_RECORD EXCERPTS_

★ ★ ★ ★ ★

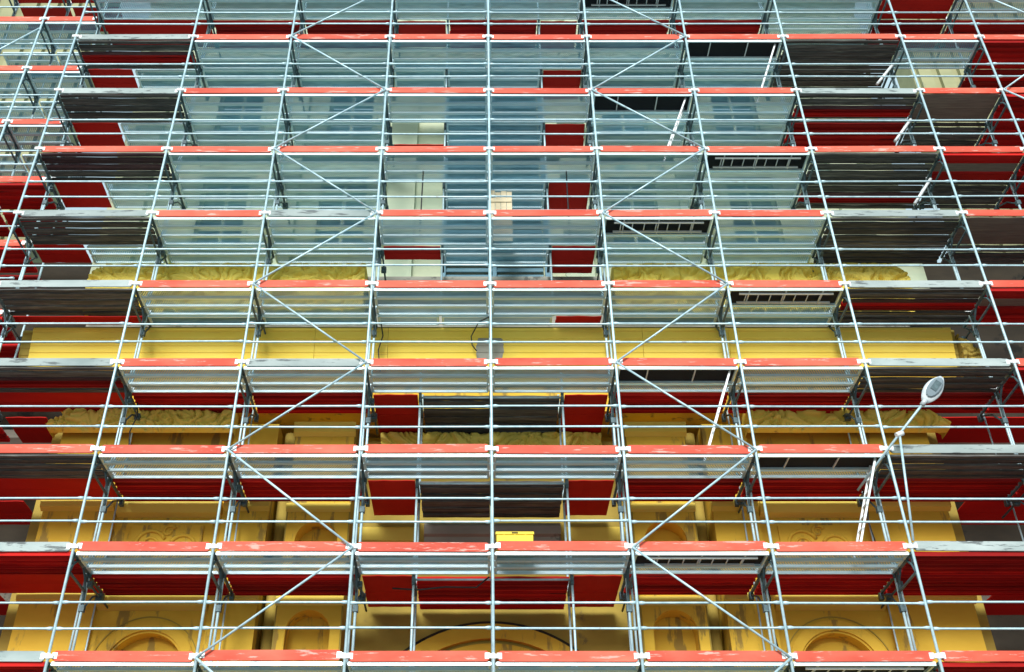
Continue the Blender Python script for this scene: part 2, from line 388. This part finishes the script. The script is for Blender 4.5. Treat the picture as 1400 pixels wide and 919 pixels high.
# ------------------------------------------------------------------ scaffold frame
scaf = thing('scaffold', 'galvanised steel tube scaffold frame standing across the whole yellow church front', 'scaffold', (0, 0, 0))
std_m = MB().tube([(0, 0, BOT), (0, 0, TOP)], .027, 10).mesh('standard', 'galv')
cup_m = MB().tube([(0, 0, -.055), (0, 0, -.04), (0, 0, .04), (0, 0, .055)], [.03, .042, .042, .03], 10).box(-.085, -.03, -.03, .0, -.035, .03).box(.03, .085, -.03, .0, -.035, .03).mesh('coupler', 'fitting')
clip_m = MB().tube([(0, 0, -.04), (0, 0, .04)], .036, 8).mesh('clip', 'fitting')
def rail_mesh(L, r=.0205):
    return cached(('rail', round(L, 2), r), lambda: MB().tube([(.028, 0, 0), (.09, 0, 0), (.15, 0, 0), (L-.15, 0, 0), (L-.09, 0, 0), (L-.028, 0, 0)], [r*1.5, r*1.7, r, r, r*1.7, r*1.5], 8).mesh('guard_rail', 'galv'))
head_m = (MB().box(-.024, .024, .03, 1.06, -.155, -.098)
    .tube([(0, .03, -.72), (0, .06, -.5), (0, .16, -.30), (0, .36, -.15)], .025, 6)
    .tube([(0, 1.06, -.72), (0, 1.03, -.5), (0, .93, -.30), (0, .73, -.15)], .025, 6)
    .box(-.012, .012, .05, .14, -.30, -.15).box(-.012, .012, .95, 1.05, -.30, -.15)
    .box(-.02, .02, .03, 1.06, 1.9-2-.40, 1.9-2-.37).mesh('frame_head', 'shaded_galv'))
brk_m = (MB().box(-.022, .022, 1.12, 2.06, -.185, -.135)
    .tube([(0, 1.12, -.80), (0, 1.5, -.42), (0, 2.02, -.17)], .02, 6).box(-.05, .05, 1.04, 1.14, -.86, -.74).box(-.05, .05, 1.05, 1.16, -.21, -.11)
    .box(-.04, .04, 1.96, 2.07, -.29, -.14).mesh('bracket', 'shaded_galv'))
tie_m = (MB().tube([(.06, .98, -.34), (.06, 2.5, -.34)], .022, 6).box(.02, .10, 1.03, 1.15, -.40, -.28).box(-.01, .11, 1.7, 1.79, -.41, -.27).mesh('wall_tie', 'shaded_galv'))
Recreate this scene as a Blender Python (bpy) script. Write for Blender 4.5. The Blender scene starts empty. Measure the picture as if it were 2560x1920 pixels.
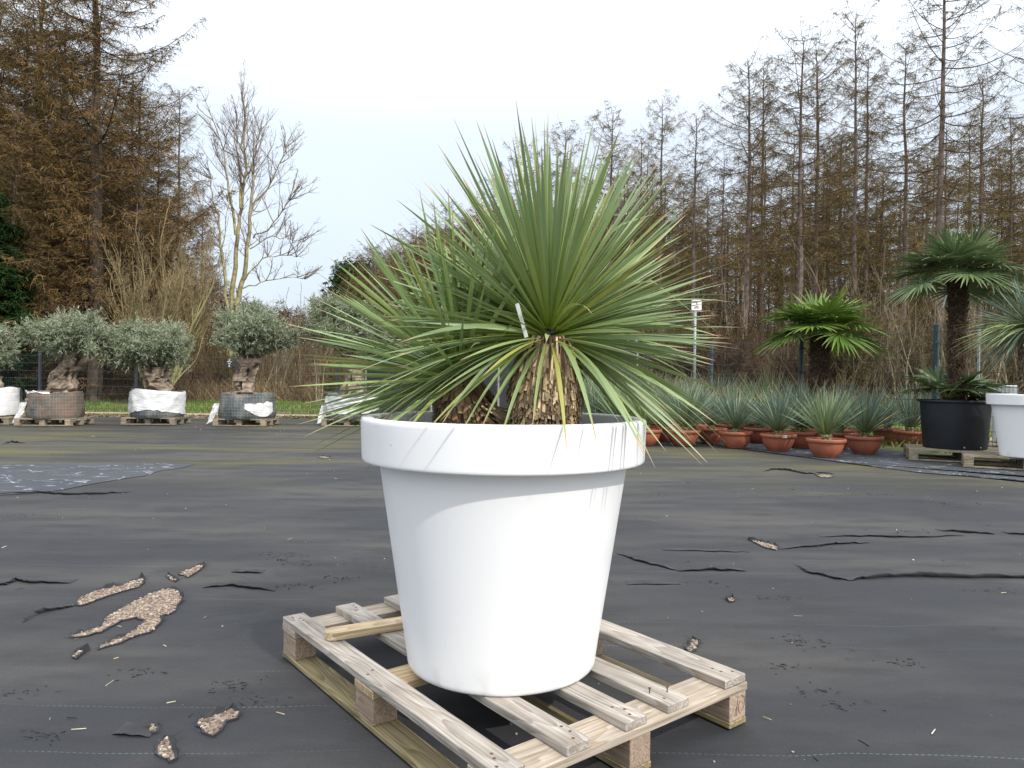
import bpy, math, random
import numpy as np
from mathutils import Vector, Matrix, Euler, noise as mnoise
R = math.radians
rng = np.random.default_rng(7)
random.seed(7)
scn = bpy.context.scene
COL = scn.collection

# ------------------------------------------------------------------ camera
CF, CH, CP, CR = 1795.0, 0.935, math.atan(10 / 1795.0), 0.011
cam_d = bpy.data.cameras.new("camera")
cam_d.lens = 36.0 * CF / 2560.0
cam_d.sensor_width = 36.0
cam_d.clip_start = 0.05
cam_d.clip_end = 600.0
cam = bpy.data.objects.new("camera", cam_d)
cam.matrix_world = (Matrix.Translation((0, 0, CH)) @ Euler((math.pi / 2 - CP, 0, 0)).to_matrix().to_4x4()
                    @ Matrix.Rotation(CR, 4, 'Z'))
COL.objects.link(cam)
scn.camera = cam

def ray(px, py):
    x, y = px - 1280.0, py - 960.0
    c, s = math.cos(CR), math.sin(CR)
    x, y = x * c + y * s, -x * s + y * c
    d = Vector((x / CF, 1.0, -y / CF))
    cp, sp = math.cos(CP), math.sin(CP)
    return Vector((d.x, d.y * cp + d.z * sp, -d.y * sp + d.z * cp))
def on_z(px, py, z=0.0):
    d = ray(px, py); k = (z - CH) / d.z
    return (d.x * k, d.y * k)
def on_y(px, py, Y):
    d = ray(px, py); k = Y / d.y
    return Vector((d.x * k, Y, CH + d.z * k))

# ------------------------------------------------------------------ sky, sun, exposure
SUN_AZ, SUN_EL = R(38), R(43)      # azimuth to the right of the direction behind the camera
sd = Vector((math.sin(SUN_AZ) * math.cos(SUN_EL), -math.cos(SUN_AZ) * math.cos(SUN_EL), math.sin(SUN_EL)))
w = bpy.data.worlds.new("World"); scn.world = w; w.use_nodes = True
nt = w.node_tree; nt.nodes.clear()
def N(nt, t, **k):
    n = nt.nodes.new(t)
    for a, b in k.items():
        setattr(n, a, b)
    return n
out = N(nt, 'ShaderNodeOutputWorld')
sky = N(nt, 'ShaderNodeTexSky', sky_type='NISHITA', sun_disc=False)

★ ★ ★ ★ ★

_WHAT YOU NEED TO DO_
Pictures do not belong in the copy. Reproduce exactly the lines from the one with "Recreate this scene" to the one with "scn.camera = cam", both lines included.

_ANSWER FOR THE TASK_
Recreate this scene as a Blender Python (bpy) script. Write for Blender 4.5. The Blender scene starts empty. Measure the picture as if it were 2560x1920 pixels.
import bpy, math, random
import numpy as np
from mathutils import Vector, Matrix, Euler, noise as mnoise
R = math.radians
rng = np.random.default_rng(7)
random.seed(7)
scn = bpy.context.scene
COL = scn.collection

# ------------------------------------------------------------------ camera
CF, CH, CP, CR = 1795.0, 0.935, math.atan(10 / 1795.0), 0.011
cam_d = bpy.data.cameras.new("camera")
cam_d.lens = 36.0 * CF / 2560.0
cam_d.sensor_width = 36.0
cam_d.clip_start = 0.05
cam_d.clip_end = 600.0
cam = bpy.data.objects.new("camera", cam_d)
cam.matrix_world = (Matrix.Translation((0, 0, CH)) @ Euler((math.pi / 2 - CP, 0, 0)).to_matrix().to_4x4()
                    @ Matrix.Rotation(CR, 4, 'Z'))
COL.objects.link(cam)
scn.camera = cam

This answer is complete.